Autor:innen:
Benjamin Schatz | ZF Friedrichshafen AG | Germany
Rudi Dienstbeck | Lauterbach GmbH | Germany
Sprache:
Englisch
Zielgruppe:
Developers in the automotive industry
Voraussetzungen:
Knowledge of embedded system design
Überblick und Zusammenfassungen:
ZF, headquartered in Friedrichshafen, Germany, is one of the most important suppliers to the automotive industry with 160,000 employees worldwide. The company designs vehicles of the future at all relevant levels: from sustainability, electromobility, automated and autonomous driving, software and digitalization to vehicle motion control. The product range also includes automotive control units (ECUs), which are supplied to all well-known car manufacturers.
When developing an embedded application such as an ECU, not only is error-free software essential, but understanding the runtime behaviour of the application is also crucial for optimizing resource usage and performance and ultimately for meeting all safety requirements. To this end, appropriate tools are used to measure execution times and check timing requirements. To do this, the user must record hardware events at a low level using traces and process the trace data into system events at an abstracted level, which is known as profiling. Together with Lauterbach, ZF's longtime partner for debug and trace tools, timing analyses for automotive ECUs could be shifted from real hardware to virtual targets.
The project objective was to be able to run the tests completely automatically on a server, 24 hours a day, 365 days a year. On the one hand, a real target is no longer required, and on the other hand, automated nightly tests can be carried out on the CI server with equally automated requirement analysis. This means that every software change is automatically and immediately checked for timing behavior.

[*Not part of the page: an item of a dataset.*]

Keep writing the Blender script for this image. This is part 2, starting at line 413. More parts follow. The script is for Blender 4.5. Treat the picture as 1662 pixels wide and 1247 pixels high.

The current trend in the automotive industry is clearly towards the consolidation of several applications on one ECU. This makes it all the more important to constantly check during the development process whether the ECU is still able to cope with the load or whether the time specifications can no longer be met. In the past, in the age of "simple" single-core CPUs with in-order instruction execution, there were mathematical methods with which the runtime of individual functions could be easily calculated. Today, in the age of multi-core SoCs, multi-level cache architectures and out-of-order instruction execution, this no longer works. The only thing that really helps here is concrete measurement. This successful project at ZF should therefore set a precedent in a similar form throughout the automotive industry.
In this joint presentation by ZF and Lauterbach, the project will be described in detail, including all the challenges and ways to overcome them, as well as the concrete benefits that resulted for ZF in the end.
Art der Vermittlung:
Presentation of a concrete project example
Nutzen:
The detailed presentation of the specific project process, including all challenges and their solutions, enables other automotive developers to benefit from this experience and avoid pitfalls. This will save them time, money and setbacks in their projects.